Scene script records
::::
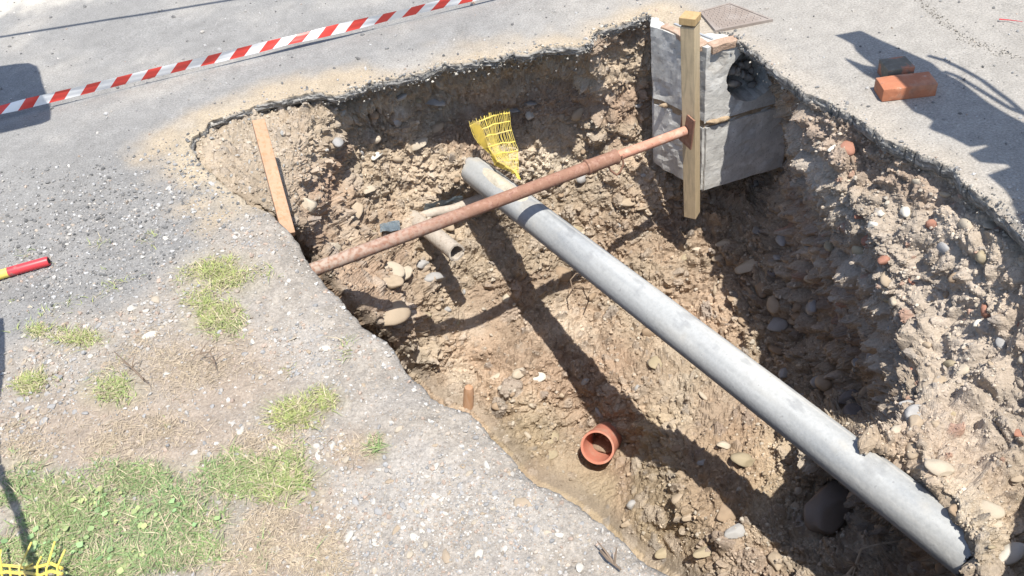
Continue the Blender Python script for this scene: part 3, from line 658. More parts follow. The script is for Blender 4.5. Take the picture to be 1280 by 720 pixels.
# loose boulders and cobbles lying free
V_, F_ = rock_shape(4, 91, 5); V_ = V_*np.array([1.1, .95, 1])*(1+.10*fbm(V_, 1.6, 4, 92)[:, None]); BOULD = var_mesh('boulder', V_, F_, (.27, .225, .19), 3)
def loose(x, y, r, k, label, cat, fl=.7, yaw=0., name='cobble', on='pit', sub_=None, group=None):
    if on == 'pit':
        P, N_ = pit_point(x, y); s = r*PXM(P); P = P+np.array([0, 0, s*fl*.35])
    else:
        P = at(x, y, .0); s = r*PXM(P); P = P+np.array([0, 0, s*fl*.4])
    o = put_stone(BOULD if name == 'boulder' else (STM[k])[rnd.randrange(8) if sub_ is None else sub_], P, (s, s*.8, s*fl), (rnd.uniform(-.2, .2), rnd.uniform(-.2, .2), yaw), name=name)
    return tag(o, label, cat, group)
loose(1032, 634, 47, 'brown', 'largest boulder, dark and rounded, sitting in shade under the grey pipe', 'boulder', .78, .9, 'boulder', sub_=6)
loose(1241, 632, 19, 'pale', 'smooth pale oblong cobble on the slope right of the grey pipe end', 'cobble', .6, -.5, sub_=1)
loose(1254, 652, 10, 'pale', 'small squarish pale cobble just below the oblong one', 'cobble', .7, .2, sub_=5)
loose(1268, 695, 19, 'white', 'round whitish cobble in the lower right corner of the hole', 'cobble', .75, .3, sub_=2)
loose(1175, 583, 18, 'pale', 'long pale cobble half sunk in soil above the grey pipe', 'cobble', .5, -.4, sub_=3)
loose(968, 703, 13, 'tan', 'tan cobble catching sunlight at the foot of the shaded hollow', 'cobble', .9, 1.2, sub_=4)

# ------------------------------------------------------------------ soil crumbs in the pit (nobody could count them)
r = np.random.default_rng(3)
vis = np.where((sdp < -6) & (qx > 240) & (qx < 1300) & (qy < 740))[0]
pick = r.choice(vis, 32000); keepp = r.random(len(pick)) > smoothfloor[pick]*.5; pick = pick[keepp]
mpp = ((PD[pick]-CP)@F)/FPX
sz = mpp*r.choice([.9, 1.2, 1.6, 2.2, 3.2, 4.2], len(pick), p=[.28, .27, .2, .14, .08, .03])
cc = c[pick]*r.uniform(.72, 1.28, (len(pick), 1)); lite = r.random(len(pick)) < .12; cc[lite] = cc[lite]*.4+np.array([.5, .46, .39])*.6
tag(scatter('soil_crumbs', PD[pick]+Nn[pick]*(sz*.3)[:, None], sz, np.clip(cc, .02, .8), CHIP+TINY[:2], r, M_stone), kind='stuff')

# loose crumbs of soil lying over the slumped corner
m_ = 1600; sx_ = r.uniform(236, 400, m_); sy_ = r.uniform(128, 275, m_); ii = np.array([pit_index(a_, b_) for a_, b_ in zip(sx_, sy_)]); ii = ii[(sdp[ii] < -2)]
E2 = PD[ii]; EP = E2; es = ((EP-CP)@F)/FPX*r.choice([.8, 1.3, 2., 3.2, 4.6], len(EP), p=[.3, .32, .22, .12, .04])
ec = np.array([.37, .31, .245])*r.uniform(.65, 1.3, (len(EP), 1)); gq = r.random(len(EP)) < .2; ec[gq] = np.array([.33, .32, .3])*r.uniform(.6, 1.3, (gq.sum(), 1))
tag(scatter('loose_spoil', EP, es, ec, CHIP+TINY, r, M_stone), kind='stuff')
# broken asphalt crumbs along the lip
nA = 4200; k_ = r.integers(0, len(rimA)-1, nA); t_ = r.random((nA, 1)); pp = rimA[k_]*(1-t_)+rimA[k_+1]*t_
pp = pp+np.c_[r.normal(0, 2, nA), r.uniform(-3, 13, nA)+np.where(r.random(nA) < .12, r.normal(0, 9, nA), 0)]
ok = ~((pp[:, 0] > 815) & (pp[:, 0] < 893)) & (pp[:, 0] < 1300); ok &= (pp[:, 0] > 430) | (r.random(nA) < .22); pp = pp[ok]
zl = -np.clip((pp[:, 1]-rimA[k_[ok]][:, 1])*.0045, -.002, .06)
PL = at(pp[:, 0], pp[:, 1], zl); sz = ((PL-CP)@F)/FPX*r.choice([.7, 1., 1.5, 2.2, 3.4], len(PL), p=[.28, .3, .24, .13, .05])
cc = np.array([.18, .175, .17])*r.uniform(.5, 1.5, (len(PL), 1)); lt = r.random(len(PL)) < .45; cc[lt] = np.array([.42, .39, .34])*r.uniform(.8, 1.2, (lt.sum(), 1))
tag(scatter('asphalt_crumbs', PL, sz, cc, CHIP+TINY, r, M_stone), kind='stuff')

jl = np.array([(1140, -20), (1152, 0), (1163, 14), (1182, 30), (1205, 46), (1232, 58), (1262, 68), (1300, 80)], float)
k_ = r.integers(0, len(jl)-1, 420); t_ = r.random((420, 1)); pj = jl[k_]*(1-t_)+jl[k_+1]*t_+r.normal(0, 3.6, (420, 2))
PJ = at(pj[:, 0], pj[:, 1], .003); sz = ((PJ-CP)@F)/FPX*r.choice([.5, .7, 1., 1.4], 420)
tag(scatter('joint_grit', PJ, sz, np.array([.27, .25, .22])*r.uniform(.5, 1.6, (420, 1)), CHIP, r, M_stone), kind='stuff')
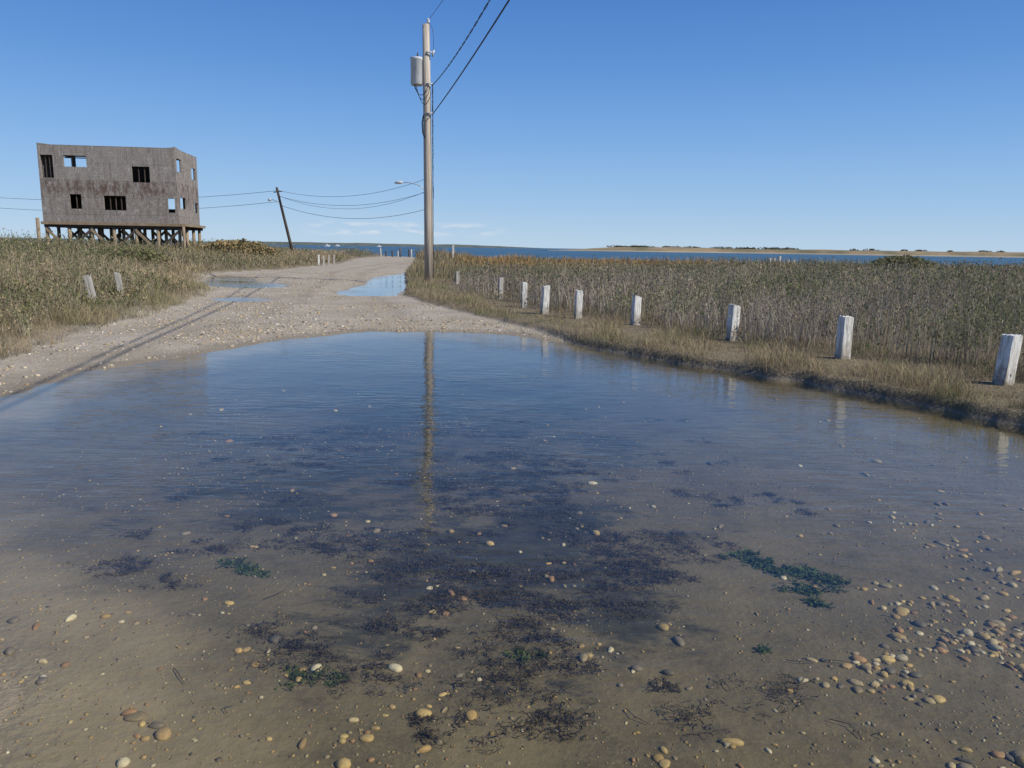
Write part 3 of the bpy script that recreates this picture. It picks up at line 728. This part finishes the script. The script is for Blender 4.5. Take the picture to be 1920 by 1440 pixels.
# ------------------------------------------------------------------ submerged seaweed clumps
def weed(name,cl,seed):
    r=np.random.default_rng(seed);Vs=[];Fs=[];Cs=[];o=0
    for (cx,cy,rad,n,col,wd) in cl:
        cz=gh(cx,cy)
        sub=r.normal(size=(max(2,n//16),2))*rad*.65;sub[:,1]*=.55
        ci=r.integers(0,len(sub),n)
        p=np.stack([cx+sub[ci,0],cy+sub[ci,1],np.full(n,cz+.004)],-1)+r.normal(size=(n,3))*np.array([rad*.2,rad*.16,0])
        a=r.uniform(0,6.28,n);K=6
        pts=[]
        for i in range(K+1):
            pts.append(p.copy());a=a+r.normal(0,1.0,n);st=rad*.04+.004
            p=p+np.stack([np.cos(a)*st,np.sin(a)*st,r.normal(0,.004,n)],-1);p[:,2]=np.clip(p[:,2],cz+.002,cz+.02)
        P=np.stack(pts,1)
        w=wd*r.uniform(.5,1.5,n)
        s=np.stack([-np.sin(a),np.cos(a),r.normal(0,.4,n)],-1)*w[:,None]/2
        V=np.stack([P-s[:,None],P+s[:,None]],2)
        c=np.array(col)*r.uniform(.6,1.6,(n,1))
        Cs.append(np.repeat(c,(K+1)*2,0));Vs.append(V.reshape(-1,3))
        b=(np.arange(n)*(K+1)*2)[:,None,None]+o
        Fs.append((b+(np.arange(K)*2)[None,:,None]+np.array([0,1,3,2])).reshape(-1,4));o+=n*(K+1)*2
    mesh_np(name,np.concatenate(Vs),np.concatenate(Fs),M_leaf,np.concatenate(Cs))
r=np.random.default_rng(77);cl=[]
br=(.066,.050,.026)
while len(cl)<300:
    x=r.uniform(-3,2);y=r.uniform(2.4,8)
    p=math.exp(-(((x+.35)/1.8)**2+((y-5.6)/2.0)**2)**1.5)+.8*math.exp(-(((x-.1)/.9)**2+((y-3.4)/1.1)**2)**1.4)+.02
    if r.uniform()<p*.8 and vnoise(x*2.0,y*2.6,80)>.5: cl.append((x,y,r.uniform(.04,.19),int(r.uniform(40,130)),br,.0030))
cl+=[(-1.03,3.08,.13,190,br,.0033),(-.9,2.98,.10,140,br,.0033),(-2.2,4.9,.14,60,br,.0033),(-1.64,3.5,.08,80,br,.0033),(-1.75,3.6,.06,60,br,.003),(-.55,2.85,.10,120,br,.0033),(-.2,3.6,.12,110,br,.0033)]
weed('brown_seaweed',cl,5)
gn=(.055,.080,.018)
weed('green_seaweed',[(1.33,4.10,.08,130,gn,.008),(1.40,4.0,.09,170,gn,.008),(1.48,3.88,.10,200,gn,.009),(1.60,3.80,.10,200,gn,.009),(1.70,3.76,.05,70,gn,.007),(1.53,3.66,.085,170,gn,.009),(1.47,3.52,.06,90,gn,.008),(-1.42,3.82,.10,140,gn,.006),(-1.3,3.72,.06,80,gn,.006),(-.82,2.73,.08,130,(.065,.078,.02),.005),(-.68,2.74,.06,80,(.065,.078,.02),.005),(.08,3.0,.06,90,gn,.006),(1.1,3.03,.04,45,gn,.006)],6)
STK=empty('driftwood_twigs')
random.seed(21)
for i in range(42):
    x=random.uniform(-1.3,2.0);y=random.uniform(2.4,5);a=random.uniform(0,3.14);L=random.uniform(.03,.13);z=gh(x,y)+.008
    b=random.uniform(-.03,.03)
    tube('twig_%d'%i,[(x,y,z),(x+math.cos(a)*L*.5-b*math.sin(a),y+math.sin(a)*L*.5+b*math.cos(a),z+.005),(x+math.cos(a)*L,y+math.sin(a)*L,z)],.0016,M_dark,5,STK)

# ------------------------------------------------------------------ world, sun
SE=math.radians(39);az=math.atan2(1,-.48)
W=bpy.data.worlds.new('World');S.world=W;W.use_nodes=True;nt=W.node_tree;nt.nodes.clear();T=NT(nt)
sky=nt.nodes.new('ShaderNodeTexSky');sky.sky_type='NISHITA';sky.sun_disc=False
sky.sun_elevation=SE;sky.sun_rotation=az;sky.altitude=0;sky.air_density=1.0;sky.dust_density=.2;sky.ozone_density=2.0
tc=nt.nodes.new('ShaderNodeTexCoord').outputs['Generated']
sx=nt.nodes.new('ShaderNodeSeparateXYZ');nt.links.new(tc,sx.inputs[0])
rp=nt.nodes.new('ShaderNodeValToRGB');nt.links.new(sx.outputs[2],rp.inputs[0])
st=[(0,(.46,.64,.83)),(.05,(.33,.54,.82)),(.13,(.195,.41,.78)),(.21,(.11,.295,.69)),(.30,(.062,.205,.59)),(.55,(.04,.14,.45)),(1,(.03,.10,.36))]
cr=rp.color_ramp
while len(cr.elements)<len(st): cr.elements.new(.5)
for e,(p_,c_) in zip(cr.elements,st): e.position=p_
for e,(p_,c_) in zip(cr.elements,st): e.color=(*c_,1)
STR=.105
sc=nt.nodes.new('ShaderNodeVectorMath');sc.operation='SCALE';nt.links.new(rp.outputs[0],sc.inputs[0]);sc.inputs['Scale'].default_value=1/STR
# clear autumn air: the model sky pulled to the deep blue gradient measured for this day
base=T.mix(.88,sky.outputs[0],sc.outputs[0])
cn=T.noise(1,6,.62,vec=T.mapping(tc,(22,22,120)))
el=T.math('MULTIPLY',T.mr(sx.outputs[2],.010,.018,0,1,True),T.mr(sx.outputs[2],.032,.024,0,1,True))
azm=T.math('MULTIPLY',T.mr(sx.outputs[0],-.27,-.22,0,1,True),T.mr(sx.outputs[0],.0,-.06,0,1,True))
cm=T.math('MULTIPLY',T.math('MULTIPLY',el,azm),T.mr(cn,.46,.62,0,.6,True))
cm=T.math('MULTIPLY',cm,T.mr(sx.outputs[1],0,.2))
col=T.mix(cm,base,(7.0,7.4,7.9))
bg=nt.nodes.new('ShaderNodeBackground');bg.inputs['Strength'].default_value=STR
nt.links.new(col,bg.inputs[0]);wo=nt.nodes.new('ShaderNodeOutputWorld');nt.links.new(bg.outputs[0],wo.inputs[0])
L=bpy.data.lights.new('sun','SUN');L.energy=5.0;L.angle=math.radians(.5);L.color=(1,.95,.86)
lo=link(bpy.data.objects.new('sun',L))
d=Vector((math.sin(az)*math.cos(SE),math.cos(az)*math.cos(SE),math.sin(SE)))
lo.rotation_euler=d.to_track_quat('Z','Y').to_euler()

# ------------------------------------------------------------------ camera
p=math.radians(10.05);rr=math.radians(.86)
Fw=Vector((0,math.cos(p),-math.sin(p)));Up=Vector((0,math.sin(p),math.cos(p)));X=Vector((1,0,0))
R=X*math.cos(rr)+Up*math.sin(rr);U_=Up*math.cos(rr)-X*math.sin(rr);B=-Fw
cam=bpy.data.cameras.new('camera');cam.lens=36*1442/1920;cam.sensor_width=36;cam.clip_end=60000;cam.clip_start=.05
co=link(bpy.data.objects.new('camera',cam))
co.matrix_world=Matrix(((R.x,U_.x,B.x,0),(R.y,U_.y,B.y,0),(R.z,U_.z,B.z,1.6),(0,0,0,1)))
S.camera=co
::::
- Aim:
Pictures are excluded: retype only the lines from the beginning of the listing above through the line with "loose(968, 703, 13, 'tan', 'tan", both included.

- Output for this exercise:
Continue the Blender Python script for this scene: part 3, from line 658. More parts follow. The script is for Blender 4.5. Take the picture to be 1280 by 720 pixels.
# loose boulders and cobbles lying free
V_, F_ = rock_shape(4, 91, 5); V_ = V_*np.array([1.1, .95, 1])*(1+.10*fbm(V_, 1.6, 4, 92)[:, None]); BOULD = var_mesh('boulder', V_, F_, (.27, .225, .19), 3)
def loose(x, y, r, k, label, cat, fl=.7, yaw=0., name='cobble', on='pit', sub_=None, group=None):
    if on == 'pit':
        P, N_ = pit_point(x, y); s = r*PXM(P); P = P+np.array([0, 0, s*fl*.35])
    else:
        P = at(x, y, .0); s = r*PXM(P); P = P+np.array([0, 0, s*fl*.4])
    o = put_stone(BOULD if name == 'boulder' else (STM[k])[rnd.randrange(8) if sub_ is None else sub_], P, (s, s*.8, s*fl), (rnd.uniform(-.2, .2), rnd.uniform(-.2, .2), yaw), name=name)
    return tag(o, label, cat, group)
loose(1032, 634, 47, 'brown', 'largest boulder, dark and rounded, sitting in shade under the grey pipe', 'boulder', .78, .9, 'boulder', sub_=6)
loose(1241, 632, 19, 'pale', 'smooth pale oblong cobble on the slope right of the grey pipe end', 'cobble', .6, -.5, sub_=1)
loose(1254, 652, 10, 'pale', 'small squarish pale cobble just below the oblong one', 'cobble', .7, .2, sub_=5)
loose(1268, 695, 19, 'white', 'round whitish cobble in the lower right corner of the hole', 'cobble', .75, .3, sub_=2)
loose(1175, 583, 18, 'pale', 'long pale cobble half sunk in soil above the grey pipe', 'cobble', .5, -.4, sub_=3)
loose(968, 703, 13, 'tan', 'tan cobble catching sunlight at the foot of the shaded hollow', 'cobble', .9, 1.2, sub_=4)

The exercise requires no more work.